The Honduran regime silenced opposition media outlets and clamped down Monday on protests by supporters of deposed President Manuel Zelaya, holed up for a week in the Brazilian embassy here.
But while Latin American countries repeated calls to restore Zelaya to the presidency, a senior US representative to the Organization of American States broke ranks and criticized Zelaya's return, branding it "irresponsible".
"The return of President Zelaya to Honduras, absent an agreement, is irresponsible and serves neither the interests of the Honduran people nor those seeking a peaceful re-establishment of a democratic order in Honduras," said the US official, Lewis Amselem.
In Tegucigalpa, a cordon of riot police prevented hundreds of demonstrators gathered at a university from marching across the capital to the embassy, where Zelaya took refuge following his surprise return last Monday.
Some 60 people remain inside the compound, including Zelaya, journalists and Brazilian diplomatic staff, who have suffered power and water cuts and an alleged gas attack.
Protesters stuck tape over their mouths to symbolize the loss of their right to express themselves as they were impeded from answering Zelaya's call to converge for a mass protest exactly three months after his June 28 ouster.
Union leaders said they had kept the group inside the university campus to avoid violent clashes with the police and vowed to find new ways to protest in the face of the crackdown.
Around 20 anti-riot police and soldiers stormed the Globo de Tegucigalpa radio at dawn and took it off the air.

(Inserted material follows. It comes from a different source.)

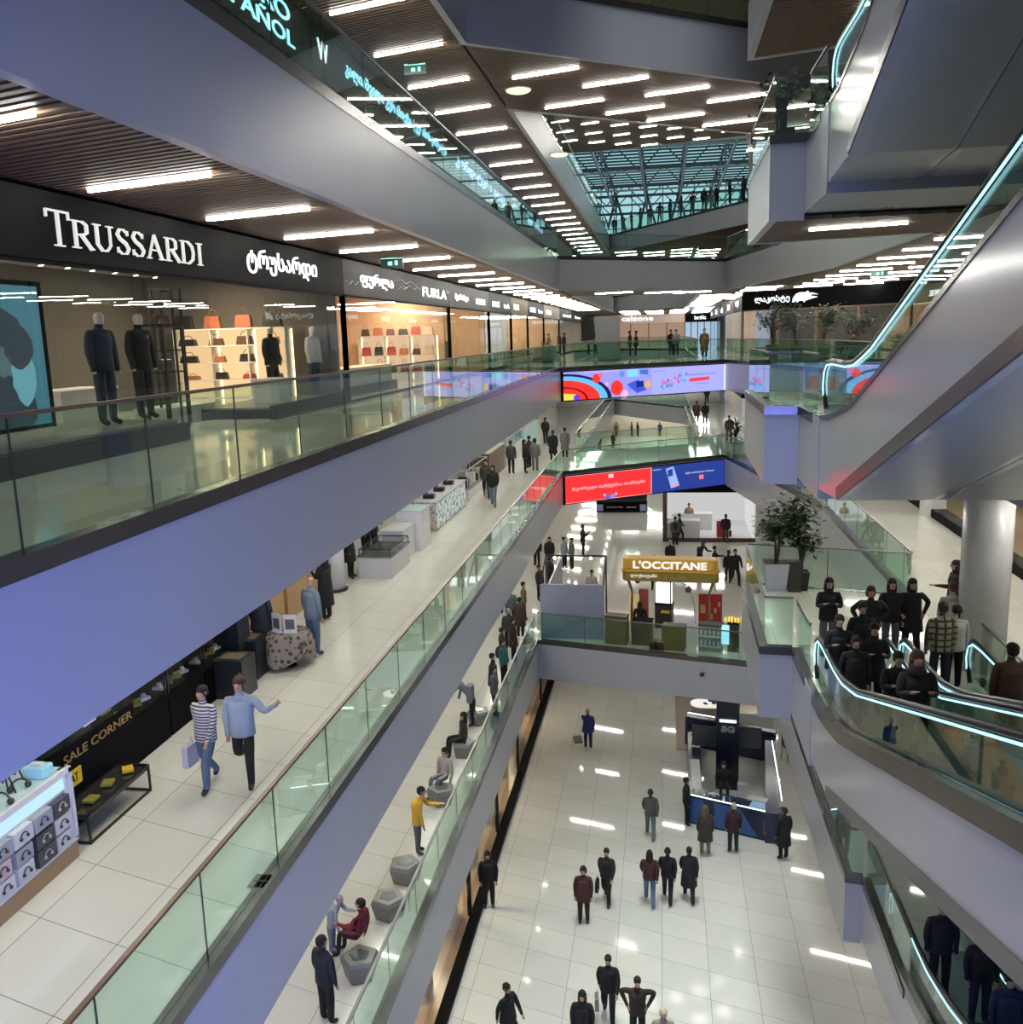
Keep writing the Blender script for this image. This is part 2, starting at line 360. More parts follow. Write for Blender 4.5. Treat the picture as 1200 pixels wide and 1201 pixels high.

Soldiers also surrounded TV satellite channel Cholusat, which had already lost its signal.
It was "a blow to the resistance because we can't communicate," union leader Juan Barahona told AFP. "We're going to meet with the leadership to see if we can find a different way to demonstrate."
Zelaya issued a cry for help, telling AFP by telephone: "The international community has to react immediately."
Human Rights Watch was one of several groups to criticize the censorship by the Honduran authorities, and was particularly damning of a decree banning public statements deemed to offend officials or the government.
De facto president "Roberto Micheletti has effectively outlawed public criticism," said Jose Miguel Vivanco, HRW's Americas director.
"This kind of decree has been the norm for authoritarian rulers, from Chile?s Pinochet to Cuba?s Castros, who tolerate freedom of speech only when it favors the government."
Brazil ruled out the possibility of dispatching troops to protect its embassy in Honduras, while former Honduras conflict mediator, Costa Rican President Oscar Arias, called again for both sides to sign his San Jose accord, which includes the restoration of Zelaya to the presidency.
The interim leaders, who took power after a June 28 military-backed coup, upped the ante on Sunday, threatening to close Brazil's embassy for harboring Zelaya if there was no resolution within 10 days and denying entry to four mediators from an OAS delegation.
"Things are going to get worse before they get better," Chilean John Biehl, the only member of the OAS delegation who managed to enter the country, told AFP.
Biehl said OAS chief Jose Miguel Insulza may visit Honduras with six or seven regional foreign ministers towards the middle of the week but held out no expectation of an immediate end to the stand-off.
The possibility of November presidential elections serving as a way out of the crisis appeared increasingly unlikely, observers said, after the United Nations last week froze its technical support for the poll.
The de facto leaders are seeking to arrest Zelaya, known for his trademark white cowboy hat, on charges of treason and abuse of authority.
They allege Zelaya, who veered to the left after his election and forged an alliance with Venezuelan President Hugo Chavez, ignored court orders to drop plans for a constitutional referendum that could have given him another term.
Two people have been killed in pro-Zelaya protests since the start of last week, according to police.